The best way to ascend is aboard the Peak Tram (daily 7am-midnight, every 10-15 min; $30 return, $20 one-way), a 1.4km-long funicular railway which has been in operation since 1888. The eight-minute ascent tackles 27-degree slopes, forcing you back into your wooden bench as the carriages are steadily hauled through the forest. The ride begins at the terminal on Garden Road and finishes at the Peak Tower, an ugly concrete structure generally referred to as the Flying Wok. Its sole virtue is the superb views from the top terrace, which encompass the harbour, Tsim Sha Tsui’s land reclamation projects and lowtech concrete tower blocks, right into the New Territories.
Further vistas can be savoured across the road, from the upper terrace of the Peak Galleria, a touristy shopping complex full of shops and restaurants. It’s a panorama that’s difficult to tire of - if you can manage it, come up again at night when the lights of Hong Kong transform the city into a glittering box of tricks.
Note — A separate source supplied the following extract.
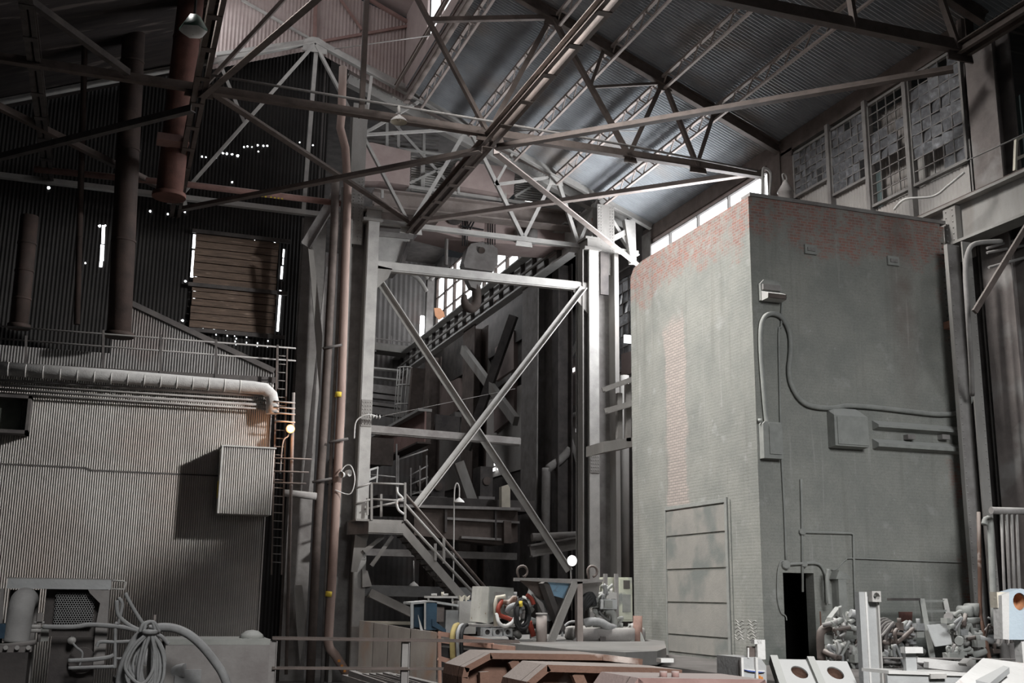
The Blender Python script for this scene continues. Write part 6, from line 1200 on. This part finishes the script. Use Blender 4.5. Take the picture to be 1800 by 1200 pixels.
MB().slab([y7(1716, 1206, 7.7), y7(1765, 1180, 8.0), y7(1775, 1183, 8.0), y7(1740, 1212, 7.7)], (0, 0, .05)).build('rib', M_GREYPAINT, t); MB().bx(q4[0].x+.1, q4[2].x, 7.95, 8.3, 0, q4[0].z-.02).build('stand', M_WASH, t)
t = thing('white_channel', 'white steel channel lying left of the big white plate with an upright bracket', 'channel', V((oy(1630, 1200, 9).x, 9, 0)))
MB().slab([oy(1562, 1178, 9), oy(1700, 1182, 9), oy(1700, 1188, 9), oy(1562, 1184, 9)], (0, .4, 0)).build('top_flange', M_WHITE, t); MB().bx(oy(1562, 1184, 9).x, oy(1700, 1188, 9).x, 9.02, 9.05, 0, oy(1600, 1184, 9).z).build('web', M_GREYPAINT, t); MB().bx(oy(1600, 1184, 9).x, oy(1690, 1184, 9).x, 9.1, 9.35, 0, oy(1600, 1185, 9).z-.05).build('stand', M_WASH, t)
MB().bx(*[v for pr_ in zip(oy(1591, 1140, 9.05), oy(1608, 1188, 9.09)) for v in sorted(pr_)]).build('upright', M_GREYPAINT, t); MB().bx(*[v for pr_ in zip(oy(1591, 1137, 9.0), oy(1614, 1147, 9.07)) for v in sorted(pr_)]).build('head', M_WHITE, t); MB().bx(*[v for pr_ in zip(oy(1636, 1184, 8.98), oy(1662, 1192, 9.0)) for v in sorted(pr_)]).build('nameplate', M_PALE, t)
t = thing('white_bar', 'white square bars lying behind the channel with one tilted block end', 'bar', oy(1650, 1178, 10.2))
MB().beam(oy(1608, 1159, 10.2), oy(1690, 1167, 10.2), RECT(.08, .05)).build('bar', M_WHITE, t); MB().beam(oy(1628, 1168, 10.0), oy(1700, 1176, 10.0), RECT(.08, .06)).build('bar', M_WHITE, t); MB().cb(oy(1700, 1168, 10.1), .1, .12, .1, (V((.8, 0, .5)).normalized(), V((0, 1, 0)), V((-.5, 0, .8)).normalized())).build('end_block', M_PALE, t)
for px in (1632, 1685): x = oy(px, 1176, 10.1).x; MB().bx(x-.02, x+.02, 10.05, 10.2, 0, oy(px, 1176, 10.1).z).build('leg', M_WASH, t)
pipe('deck_cable', 'thin cable stretched across the lower right in front of the brick', 'wire', [oy(1552, 1156, 12.2), oy(1830, 1159, 12.2)], .012, M_STEEL, None, 6)
# ---- left foreground
YLF = 11.6
yk = lambda px, py, d=0: oy(px, py, YLF+d)
t = thing('steel_trough', 'dusty steel trough with pale top flange at the bottom left', 'trough', V((yk(380, 1200).x, YLF+.4, 0)))
a, c = yk(292, 1124), yk(475, 1124); MB().bx(a.x, c.x, YLF, YLF+.7, 0, a.z-.05).build('body', M_STEEL, t); MB().slab([yk(290, 1123), yk(476, 1123), yk(474, 1133), yk(292, 1133)], (0, .72, 0)).build('flange', M_WASH, t)
e = yk(448, 1124, .2); o = MB().lathe([(.13, 0), (.11, .04), (.06, .075), (.001, .085)], V((e.x-.02, YLF+.3, a.z)), Z, 9, True).build('dust_heap', M_WASH); tag(o, 'small heap of grey dust lying on the pale flange of the trough', 'dust heap')
t = thing('cooler_unit', 'big dusty cooler frame with honeycomb grille at the bottom left', 'cooler', V((yk(110, 1190).x, YLF+.4, 0)))
MB().slab([yk(14, 1016), yk(196, 1019), yk(195, 1036), yk(11, 1034)], (0, .6, 0)).build('top_beam', M_GREYPAINT, t); MB().slab([yk(10, 1014), yk(202, 1017), yk(202, 1019), yk(10, 1016)], (0, .62, 0)).build('lid', M_STEEL, t)
MB().tube([yk(197, 1020), yk(218, 1021), yk(221, 1024), yk(219, 1035), yk(197, 1035)], .008, 8).build('handle', M_PALE, t)
x0, x1, zz0, zz1 = yk(100, 1042).x, yk(170, 1042).x, yk(100, 1100).z, yk(100, 1042).z
b = MB(); r_ = .013
for j in range(int((zz1-zz0)/(r_*1.5))+1):
    for i in range(int((x1-x0)/(r_*1.75))):
        cx = x0+(i+.5*(j % 2))*r_*1.75; cz = zz0+j*r_*1.5
        ring = [V((cx+r_*math.cos(math.pi/6+k*math.pi/3), YLF+.08, cz+r_*math.sin(math.pi/6+k*math.pi/3))) for k in range(6)]; inn = [V((cx+r_*.72*math.cos(math.pi/6+k*math.pi/3), YLF+.08, cz+r_*.72*math.sin(math.pi/6+k*math.pi/3))) for k in range(6)]
        b.add(ring+inn+[p+V((0, .04, 0)) for p in inn], [(k, (k+1) % 6, 6+(k+1) % 6, 6+k) for k in range(6)]+[(6+k, 6+(k+1) % 6, 12+(k+1) % 6, 12+k) for k in range(6)])
b.build('honeycomb_grille', M_HOSE, t); MB().bx(x0-.1, x1+.1, YLF+.14, YLF+.5, zz0-.1, zz1+.05).build('core', M_DARK, t)
MB().slab([yk(155, 1036), yk(193, 1037), yk(188, 1120), yk(182, 1175), yk(163, 1175), yk(168, 1100), yk(176, 1060), yk(158, 1042)], (0, .05, 0)).build('side_panel', M_STEEL, t)
MB().bx(yk(84, 1180).x, yk(164, 1180).x, YLF+.1, YLF+.55, .0, zz0-.1).build('lower_panel', M_DARK, t); MB().bx(yk(14, 1036).x, yk(66, 1036).x, YLF+.3, YLF+.5, 0, yk(14, 1036).z).build('side_sheet', M_STEEL, t)
MB().beam(yk(4, 1034), yk(-2, 1200), RECT(.03, .03)).build('post', M_STEEL, t)
c = yk(144, 1160, .08); MB().cyl(c, c+V((0, -.05, 0)), .12, 28).build('fan_cover', M_DARK, t); c = yk(126, 1125, 0); MB().lathe([(.001, -.03), (.035, -.02), (.04, .03)], c, (0, 1, 0), 16).build('gauge', M_PALE, t)
t = thing('exhaust_elbow', 'fat pale elbow pipe rising in front of the cooler', 'pipe', V((yk(36, 1130).x, YLF-.2, yk(36, 1132).z)))
MB().tube(bez([yk(28, 1128, -.2), yk(33, 1095, -.2), yk(37, 1070, -.2), yk(40, 1058, -.16), yk(43, 1054, -.05), yk(46, 1054, .15)], 6), .112, 20).build('pipe', mat('pale_dusty_pipe', (.36, .355, .35), (.28, .275, .27), scale=4), t); MB().cyl(yk(28, 1128, -.2), yk(28, 1136, -.2), .17, 20).build('flange', M_STEEL, t)
t = thing('engine_block', 'dark engine block under the pale elbow pipe at the bottom left corner', 'engine', V((yk(20, 1200).x, YLF-.2, 0))); MB().bx(yk(-30, 1150).x, yk(54, 1150).x, YLF-.45, YLF+.1, .0, yk(0, 1142).z).build('block', M_DARK, t); MB().bx(yk(-30, 1134).x, yk(60, 1134).x, YLF-.4, YLF, yk(0, 1142).z, yk(0, 1133).z).build('cover', M_STEEL, t); MB().bx(yk(-30, 1095).x, yk(14, 1095).x, YLF-.25, YLF, yk(0, 1120).z, yk(0, 1095).z).build('blue_box', M_DBLUE, t)
for px in (10, 30, 50): MB().cyl(yk(px, 1138, -.46), yk(px, 1138, -.4), .02, 10).build('bolt', M_PALE, t)
t = thing('valve_stand', 'small square-headed valve between the elbow pipe and the honeycomb grille', 'valve', yk(70, 1125)); MB().bx(*[v for pr_ in zip(yk(66, 1077, -.1), yk(75, 1092, -.04)) for v in sorted(pr_)]).build('head', M_STEEL, t); MB().cyl(yk(60, 1094, -.07), yk(78, 1094, -.07), .012, 8).build('plate', M_PALE, t); MB().tube([yk(70, 1094, -.07), yk(68, 1128, -.07)], .014, 8).build('stem', M_STEEL, t); 
for y in (1101, 1108): MB().tube([yk(48, y, -.1), yk(72, y, -.1)], .018, 8).build('branch', M_PALE, t)
MB().slab([yk(68, 1100, -.02), yk(86, 1104, -.02), yk(85, 1126, -.02), yk(66, 1128, -.02)], (0, .05, 0)).build('plate', M_WASH, t)
for i, (pts, r, lab) in enumerate((([(75, 1101), (110, 1102), (135, 1101), (155, 1098), (185, 1099), (215, 1102), (235, 1106), (255, 1111)], .022, 'grey hose running level past the grille to the cable bundle'), ([(170, 1136), (176, 1128), (200, 1128), (225, 1127), (240, 1125)], .016, 'short grey hose below the level hose'), ([(120, 1161), (160, 1159), (190, 1155), (200, 1151)], .02, 'lower hose with a thick end fitting'), ([(120, 1174), (175, 1172), (198, 1171), (202, 1167), (203, 1100), (208, 1095), (215, 1062), (208, 1050)], .016, 'bent hydraulic tube rising right of the cooler'), ([(205, 1055), (208, 1080), (225, 1097), (245, 1107), (256, 1108)], .02, 'hose sagging from the cooler corner to the cable bundle'), ([(220, 1042), (232, 1065), (246, 1088), (257, 1103)], .018, 'straight cable slanting down to the cable bundle'), ([(128, 1130), (135, 1138), (145, 1148), (140, 1170)], .01, 'thin tube below the round gauge'), ([(200, 1157), (215, 1157), (222, 1154)], .012, 'short stub pipe left of the cable bundle'))):
    pipe('hydraulic_hose', lab, 'hose', [yk(x, y, -.12) for x, y in pts], r, M_HOSE, None, 8, 6)
# cable bundle hung on a stand pipe
t = thing('stand_pipe', 'upright capped pipe carrying the hanging cable bundle', 'pipe', V((yk(265, 1190).x, 11.2, 0))); xk = yk(265, 1150, -.4); MB().tube([V((xk.x, 11.2, 0)), V((xk.x, 11.2, yk(265, 1130, -.4).z))], .03, 14).build('pipe', M_PALE, t); MB().lathe([(.034, -.04), (.034, 0), (.02, .025), (.001, .03)], V((xk.x, 11.2, yk(265, 1128, -.4).z)), Z, 14).build('cap', M_LAG, t); MB().tube([V((xk.x, 11.22, 0)), V((xk.x+.01, 11.22, yk(267, 1080, -.4).z))], .011, 8).build('rod', M_BROWN, t)
for z in (.42, .5): MB().cyl(V((xk.x, 11.2, z)), V((xk.x, 11.2, z+.05)), .055, 14).build('collar', M_STEEL, t)
t = thing('cable_bundle', 'bundle of dusty cables tied at the top and hanging in long loops', 'cable bundle', V((xk.x, 11.0, yk(265, 1195, -.6).z)))
rk = random.Random(8); tie = yk(263, 1110, -.6); kpx = 11.0/F*1.02
for i in range(16):
    w1 = rk.uniform(6, 33); w2 = rk.uniform(8, 28); dp = rk.uniform(78, 125); yo = rk.uniform(-.08, .04)
    pts = [tie+V((rk.uniform(-.02, .02), yo, 0)), tie+V((-w1*kpx*.75, yo, -dp*.3*kpx)), tie+V((-w1*kpx, yo-.03, -dp*.7*kpx)), tie+V(((-w1*.3+w2*.2)*kpx, yo-.04, -dp*kpx)), tie+V((w2*kpx*.9, yo-.02, -dp*.75*kpx)), tie+V((w2*kpx*.85, yo, -dp*.35*kpx)), tie+V((rk.uniform(0, .03), yo, 0))]
    MB().tube(bez(pts, 7), rk.uniform(.011, .017), 7).build('cable', M_HOSE, t)
MB().tube([tie+V((.05*math.cos(a), -.05+.05*math.sin(a), .0)) for a in [k*math.pi/8 for k in range(17)]], .022, 8).build('tie', M_HOSE, t)
for w in (.05, .085): MB().tube(bez([tie+V((-w, -.03, 0)), tie+V((-w*.7, -.03, .07)), tie+V((w*.3, -.03, .085)), tie+V((w, -.03, .0))], 6), .016, 8).build('top_loop', M_HOSE, t)
pipe('big_hose', 'thick grey hose arching from the cable bundle down to the right', 'hose', [yk(262, 1106, -.5), yk(285, 1102, -.5), yk(310, 1105, -.5), yk(335, 1117, -.5), yk(358, 1138, -.5), yk(378, 1163, -.5), yk(392, 1185, -.5), yk(402, 1215, -.5), yk(408, 1260, -.5), yk(410, 1310, -.5)], .04, M_HOSE, None, 12, 6)
pipe('big_hose', 'thick grey hose dropping left of the cable bundle', 'hose', [yk(258, 1108, -.5), yk(240, 1122, -.5), yk(225, 1150, -.5), yk(214, 1180, -.5), yk(210, 1215, -.5), yk(208, 1260, -.5), yk(208, 1310, -.5)], .042, M_HOSE, None, 12, 6)
pipe('hose_end', 'free hose end curling right of the cable tie', 'hose', [yk(266, 1112, -.6), yk(280, 1116, -.6), yk(290, 1124, -.6), yk(296, 1132, -.6)], .018, M_HOSE, None, 8, 5)
clutter('pump_fittings', 'dark pump fittings beside the stand pipe at the bottom left', 'fittings', 232, 330, 1168, 1196, 11.9, 16, 17, [M_STEEL, M_DARK, M_HOSE])
# dusty clutter at the foot of the brick
DM = [M_WASH, M_HOSE, M_STEEL, M_WASH, M_BROWN]
clutter('pump_fittings', 'heap of dusty valves and fittings around the pump right of the doorway', 'fittings', 1446, 1522, 1078, 1186, 23.6, 42, 41, DM)
clutter('pipe_offcuts', 'tangle of pipe offcuts between the steel post and the leaning ladder', 'pipe scrap', 1556, 1616, 1098, 1186, 23.5, 40, 42, DM)
clutter('pipe_offcuts', 'jumble of small pipes and valves right of the leaning ladder', 'pipe scrap', 1665, 1762, 1080, 1178, 23.0, 48, 43, DM)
You’re not yet at the top of the Peak itself: four roads pan out from the tower, one of which, Mount Austin Road, provides a stiff twenty-minute walk up to the landscaped Victoria Peak Garden. A circuit of the Peak via shady Harlech Road takes around an hour. First views are of Aberdeen and Lamma; as you turn later into Lugard Road, Kowloon and Central eventually come into sight. You can also walk back to Central from the Peak Tower in around forty minutes, via a path through the forest which emerges onto Robinson Road near the Zoo.